Gold’s New York partner, Judith Helfand, gave their Oregon proxy further instructions. Their e-mails make it clear that the filmmakers planned on sandbagging policy analyst Christopher Horner [pictured], who serves as counsel to the Competitive Enterprise Institute (CEI). Helfand also teaches undergraduate film courses at New York University.

“I encouraged Eban to start up a conversation with Horner,” Helfand wrote, “To ask him some questions…perhaps to engage with him—or—in the event he does not get a chance to give testimony—to take the pts he was gonna make in his testimony and talk to/challenge Horner with them.”

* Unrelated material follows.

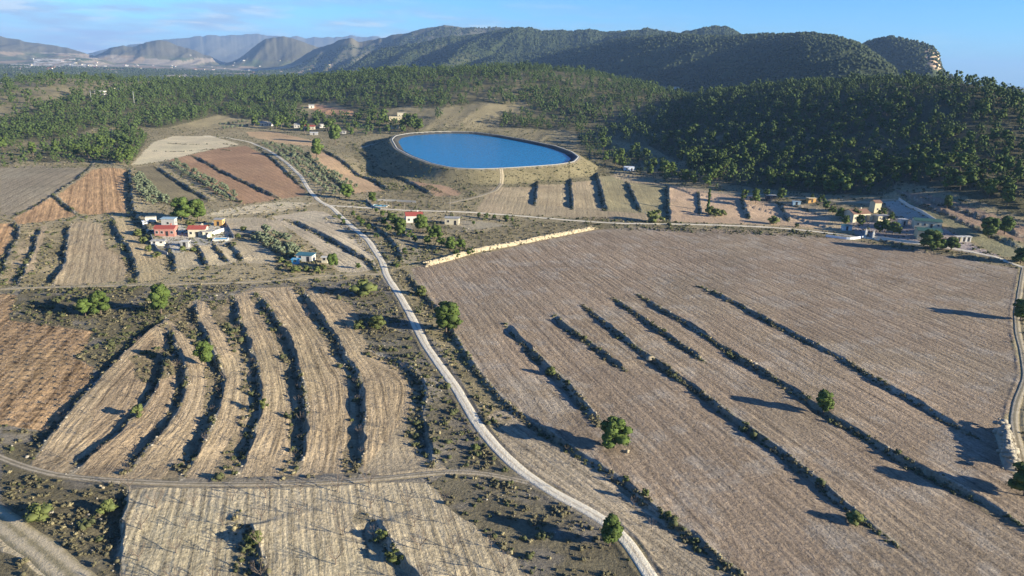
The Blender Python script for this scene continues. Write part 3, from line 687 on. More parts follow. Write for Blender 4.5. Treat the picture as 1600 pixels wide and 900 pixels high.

“This kind of incident/right wing naysayer came to Portland in 1988 and is exactly what pushed Eban to start the Greenhouse Network/Kyoto now (then),” Helfand offers their Oregon proxy by way of background. She then cryptically advises, “He knows—he does not know you..”

“…And you don’t know him.” The group that Horner works for, CEI, has been skeptical of global warming claims. Unfortunately, someone on Gold’s crew forgot his most urgent instruction: “PLEASE DON’T LEAVE THIS NOTE SITTING AROUND.”

Somebody did just that. To put it mildly, members of the state legislative committee who called for the hearing were not amused by the Michael Mooreing of their public meeting.

“After the hearing adjourned, I discovered that a film crew covering the hearing had left behind an e-mail that suggested that the testimony [of] Mr. Goodstein had been scripted and coordinated ahead of time, and that they also had been instructed to keep this entire plan a secret from the committee,” State Representative Gordon Anderson wrote. “The camera crew and Mr. Goodstein were, according to the e-mail, working together to ‘script’ what appeared to be independent testimony, but which in actuality appears to have been staged.”

Rep. Anderson chairs the State House of Representatives Committee on the Environment. The Committee was seeking testimony from across the political spectrum on climate change and emissions controls.

“Certainly, we welcome all who seek to testify before our committee,” Rep. Anderson wrote in a letter to the president of Lewis and Clark. “But the public also has a right to expect that integrity of the legislative process is upheld.”

Malcolm A. Kline is the executive director of Accuracy in Academia.